- Provided material:
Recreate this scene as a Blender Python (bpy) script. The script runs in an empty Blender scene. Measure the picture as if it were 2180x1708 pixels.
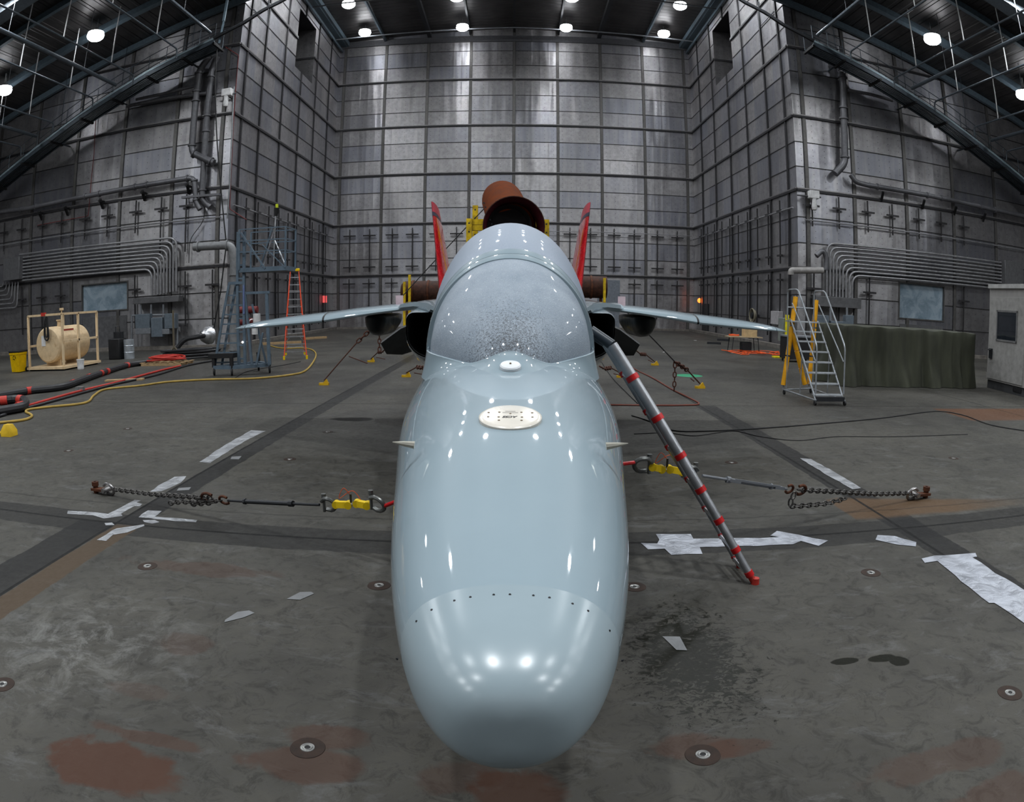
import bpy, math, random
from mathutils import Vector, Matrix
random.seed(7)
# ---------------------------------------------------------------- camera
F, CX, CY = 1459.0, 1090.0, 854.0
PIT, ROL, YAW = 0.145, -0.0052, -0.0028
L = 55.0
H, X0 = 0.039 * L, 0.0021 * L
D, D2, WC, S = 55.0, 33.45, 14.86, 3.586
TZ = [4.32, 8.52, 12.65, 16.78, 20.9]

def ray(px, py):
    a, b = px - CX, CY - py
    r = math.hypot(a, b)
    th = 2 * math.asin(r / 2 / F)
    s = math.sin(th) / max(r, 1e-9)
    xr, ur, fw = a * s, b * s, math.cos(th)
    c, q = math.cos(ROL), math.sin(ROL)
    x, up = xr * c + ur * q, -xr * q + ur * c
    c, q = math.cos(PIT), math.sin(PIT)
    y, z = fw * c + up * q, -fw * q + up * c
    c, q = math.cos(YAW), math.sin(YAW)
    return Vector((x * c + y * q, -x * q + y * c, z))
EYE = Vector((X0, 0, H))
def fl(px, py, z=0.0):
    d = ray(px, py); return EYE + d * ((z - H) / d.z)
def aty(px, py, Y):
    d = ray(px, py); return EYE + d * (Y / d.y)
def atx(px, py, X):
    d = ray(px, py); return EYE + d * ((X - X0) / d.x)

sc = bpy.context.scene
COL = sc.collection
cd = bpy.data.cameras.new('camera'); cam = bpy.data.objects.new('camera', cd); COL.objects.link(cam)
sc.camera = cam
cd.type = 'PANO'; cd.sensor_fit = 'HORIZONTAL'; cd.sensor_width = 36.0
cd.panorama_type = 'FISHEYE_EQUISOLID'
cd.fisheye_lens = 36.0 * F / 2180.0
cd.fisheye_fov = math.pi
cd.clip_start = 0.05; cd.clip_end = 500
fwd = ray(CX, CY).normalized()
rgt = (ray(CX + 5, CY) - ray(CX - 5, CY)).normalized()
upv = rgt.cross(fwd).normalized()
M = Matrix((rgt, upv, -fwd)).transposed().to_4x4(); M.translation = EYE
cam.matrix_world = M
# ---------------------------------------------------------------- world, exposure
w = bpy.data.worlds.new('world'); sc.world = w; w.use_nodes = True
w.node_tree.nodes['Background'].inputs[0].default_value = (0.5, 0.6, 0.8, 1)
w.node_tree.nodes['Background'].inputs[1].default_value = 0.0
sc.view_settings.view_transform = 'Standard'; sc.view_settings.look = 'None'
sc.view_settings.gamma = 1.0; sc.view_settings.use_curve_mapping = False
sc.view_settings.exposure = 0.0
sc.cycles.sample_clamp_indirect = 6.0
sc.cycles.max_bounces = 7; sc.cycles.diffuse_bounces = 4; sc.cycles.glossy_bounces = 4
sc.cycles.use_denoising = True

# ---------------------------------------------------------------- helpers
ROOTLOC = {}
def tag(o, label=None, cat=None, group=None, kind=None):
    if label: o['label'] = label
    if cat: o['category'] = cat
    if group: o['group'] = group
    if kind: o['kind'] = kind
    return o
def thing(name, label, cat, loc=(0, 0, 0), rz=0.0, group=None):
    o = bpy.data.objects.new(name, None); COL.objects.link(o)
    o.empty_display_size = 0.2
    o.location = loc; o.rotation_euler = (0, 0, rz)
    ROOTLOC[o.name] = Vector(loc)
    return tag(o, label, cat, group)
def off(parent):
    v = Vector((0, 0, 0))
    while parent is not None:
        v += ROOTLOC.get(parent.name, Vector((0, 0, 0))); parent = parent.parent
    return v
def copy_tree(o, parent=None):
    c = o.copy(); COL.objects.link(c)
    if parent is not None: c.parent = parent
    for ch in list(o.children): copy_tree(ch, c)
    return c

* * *

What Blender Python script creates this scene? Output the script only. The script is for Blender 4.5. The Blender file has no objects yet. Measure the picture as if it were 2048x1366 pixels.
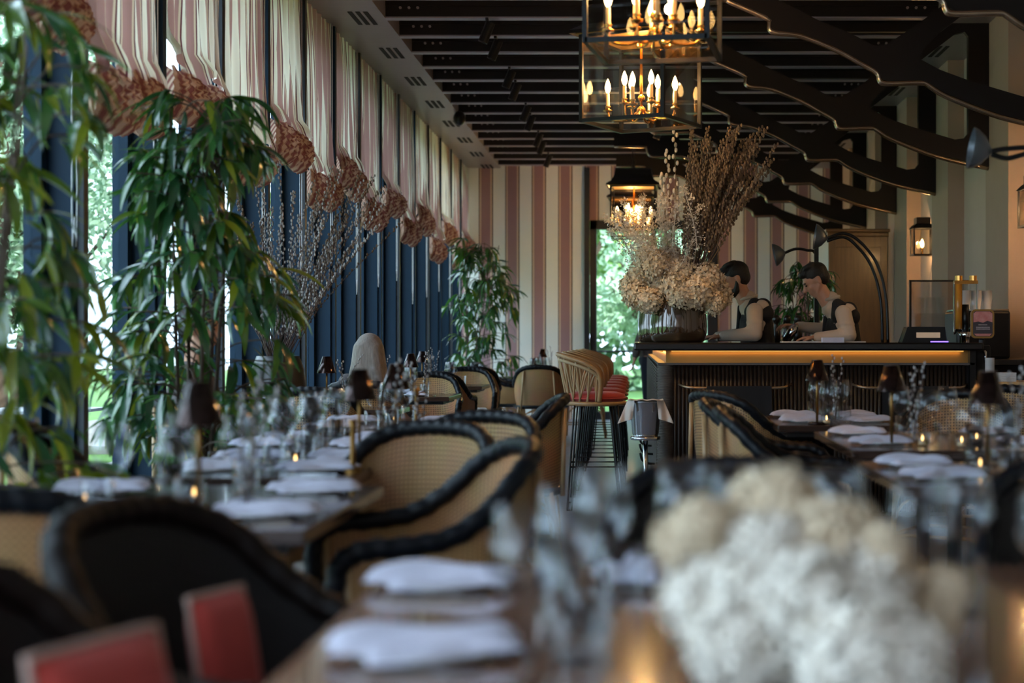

- Required work:
Locate and copy each line in the data above that includes the word "this".

- Full output:
Recreate this scene as a Blender Python (bpy) script. The script runs in an empty Blender scene. Measure the picture as if it were 2180x1708 pixels.
What Blender Python script creates this scene? Output the script only. The script is for Blender 4.5. The Blender file has no objects yet. Measure the picture as if it were 2048x1366 pixels.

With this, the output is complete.